» Goal of the exercise: Starting at the line that has "Build this scene in USD." and stopping after the line that has "from meshkit import noise as vnoise, fbm", reproduce the listing below exactly; omit everything else.

» Provided entries:

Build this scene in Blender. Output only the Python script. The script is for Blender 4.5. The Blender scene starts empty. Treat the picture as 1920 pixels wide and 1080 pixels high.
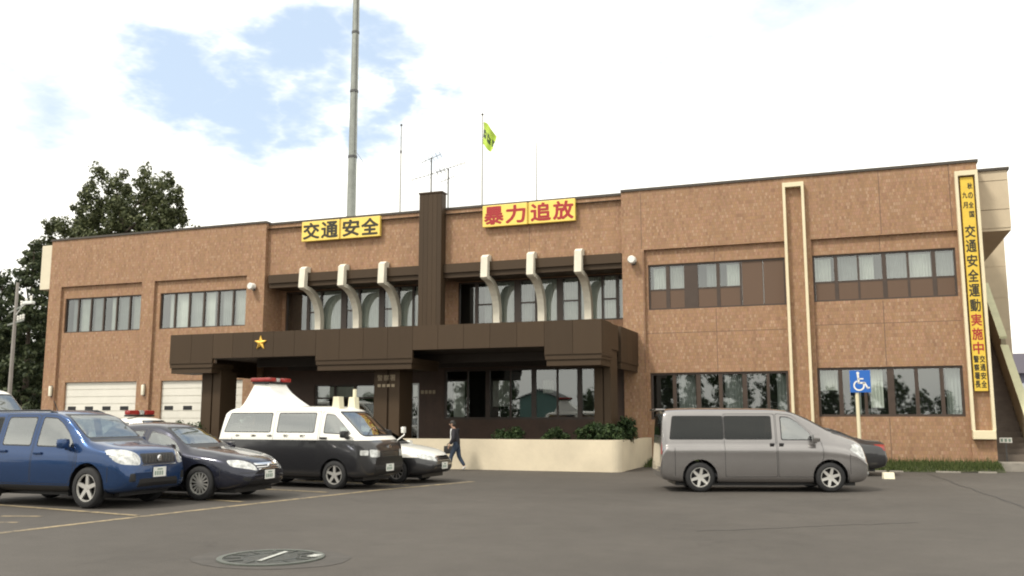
--
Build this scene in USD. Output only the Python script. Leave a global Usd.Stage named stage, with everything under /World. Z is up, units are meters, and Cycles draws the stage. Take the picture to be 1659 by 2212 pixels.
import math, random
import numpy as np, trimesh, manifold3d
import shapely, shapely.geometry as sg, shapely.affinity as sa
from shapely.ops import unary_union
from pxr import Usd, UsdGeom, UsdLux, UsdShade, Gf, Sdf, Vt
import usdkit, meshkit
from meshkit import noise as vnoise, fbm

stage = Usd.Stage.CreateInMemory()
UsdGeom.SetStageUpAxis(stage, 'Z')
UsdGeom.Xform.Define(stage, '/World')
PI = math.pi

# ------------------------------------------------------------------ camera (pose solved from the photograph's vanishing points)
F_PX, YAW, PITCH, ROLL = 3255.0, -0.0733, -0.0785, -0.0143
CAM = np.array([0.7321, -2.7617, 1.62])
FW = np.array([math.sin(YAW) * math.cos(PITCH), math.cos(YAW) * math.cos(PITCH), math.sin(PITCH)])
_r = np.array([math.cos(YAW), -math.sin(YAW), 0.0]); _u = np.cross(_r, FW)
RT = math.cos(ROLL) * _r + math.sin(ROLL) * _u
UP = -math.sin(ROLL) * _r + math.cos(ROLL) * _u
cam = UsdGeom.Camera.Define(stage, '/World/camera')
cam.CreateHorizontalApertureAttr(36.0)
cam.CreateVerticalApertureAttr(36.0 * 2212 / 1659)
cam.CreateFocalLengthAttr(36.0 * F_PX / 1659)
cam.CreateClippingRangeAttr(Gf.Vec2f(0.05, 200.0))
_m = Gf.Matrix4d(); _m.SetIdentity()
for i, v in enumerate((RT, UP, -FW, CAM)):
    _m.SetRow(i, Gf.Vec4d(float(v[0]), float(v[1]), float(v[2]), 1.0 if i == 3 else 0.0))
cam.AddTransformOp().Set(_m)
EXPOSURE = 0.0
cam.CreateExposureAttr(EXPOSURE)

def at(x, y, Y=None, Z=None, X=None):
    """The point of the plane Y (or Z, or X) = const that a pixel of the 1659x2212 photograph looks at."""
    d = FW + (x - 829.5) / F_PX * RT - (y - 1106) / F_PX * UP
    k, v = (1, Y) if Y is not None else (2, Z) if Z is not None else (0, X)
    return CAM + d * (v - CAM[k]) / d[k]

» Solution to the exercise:
Build this scene in USD. Output only the Python script. Leave a global Usd.Stage named stage, with everything under /World. Z is up, units are meters, and Cycles draws the stage. Take the picture to be 1659 by 2212 pixels.
import math, random
import numpy as np, trimesh, manifold3d
import shapely, shapely.geometry as sg, shapely.affinity as sa
from shapely.ops import unary_union
from pxr import Usd, UsdGeom, UsdLux, UsdShade, Gf, Sdf, Vt
import usdkit, meshkit
from meshkit import noise as vnoise, fbm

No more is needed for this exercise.